Hom functor and the associativity of tensor products of modules for vertex operator algebras (Q1355522)

By using a geometric approach J. Lepowsky and Y.-Z. Huang developed a theory of tensor products for modules for vertex operator algebras; in [\textit{Y.-Z. Huang}, A theory of tensor products for module categories for a vertex operator algebra. IV, J. Pure Appl. Algebra 100, 173-216 (1995; Zbl 0841.17015)] the associativity of tensor products was proved under certain assumptions on rationality of vertex operator algebra and on convergence properties of products of its intertwining operators. In the paper under review the authors give, under the same assumptions, a new proof of the associativity of tensor products.

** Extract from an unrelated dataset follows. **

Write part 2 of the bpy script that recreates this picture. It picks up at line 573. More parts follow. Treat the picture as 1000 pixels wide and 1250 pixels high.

Their proof does not depend on the details of the construction of the tensor product: they follow the algebraic approach where the tensor product of two \(V\)-modules \(W_1\) and \(W_2\) is defined to be a \(V\)-module \(W_{12}\) together with an intertwining operator \(F_{12}(\cdot,z)\) of the type \(\binom{W_{12}}{W_1\;W_2}\) such that for any \(V\)-module \(W\) and any intertwining operator \(I(\cdot,z)\) of the type \(\binom{W}{W_1\;W_2}\) there exists a unique \(V\)-homomorphism \(\psi\) from \(W_{12}\) to \(W\) such that \(I(\cdot,z)=\psi\circ F_{12}(\cdot,z)\) [cf. \textit{H. Li}, An analogue of ``Hom''-functor and a generalized nuclear democracy theorem, preprint].